Un arrêté négocié en bonne entente?
Si l’on récapitule, la régulation des drones civils fait intervenir une liste impressionnante d’acteurs: le SPF Mobilité et Transports, la DGTA, la Défense, l’IBPT, Belgocontrol, les centres de formation et les entreprises. Idéalement, les distributeurs, qui n’informent que peu les acheteurs, devraient également être impliqués. Reste que tout ce petit monde n’a pas été rassemblé autour d’une même table depuis… le mandat de Melchior Wathelet. "Nous n’avons été conviés qu’une fois et nous n’avons jamais pu lire le texte, seul le cabinet et le SPF ont pu y accéder", dénonce Patrick Mascart. Du côté de l’IBPT, on s’étonne même d’apprendre que le texte serait sur le point d’aboutir. "Et d’après ce qui a filtré, nous allons nous retrouver en queue de peloton à l’échelon européen", précise Patrick Mascart. À noter que l’Europe s’est saisi du dossier et entend aboutir à de premières propositions dès la fin de l’année. "Ce que nous demandons, c’est une réglementation viable, mais susceptible d’être rapidement amendée et ce que l’on entend ne nous rassure pas", ajoute le vice-président de BEUAS.

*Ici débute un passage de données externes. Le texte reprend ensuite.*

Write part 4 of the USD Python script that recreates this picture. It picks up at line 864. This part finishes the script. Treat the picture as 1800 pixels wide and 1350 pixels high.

Des critiques que l’on dit ne pas bien comprendre du côté du cabinet Galant: "il y a eu énormément de concertation avec tous les acteurs du secteur et si nous avons accéléré la cadence, c’est pour répondre à une demande très forte du marché, en considérant le potentiel économique du secteur", déclare la porte-parole de Jacqueline Galant.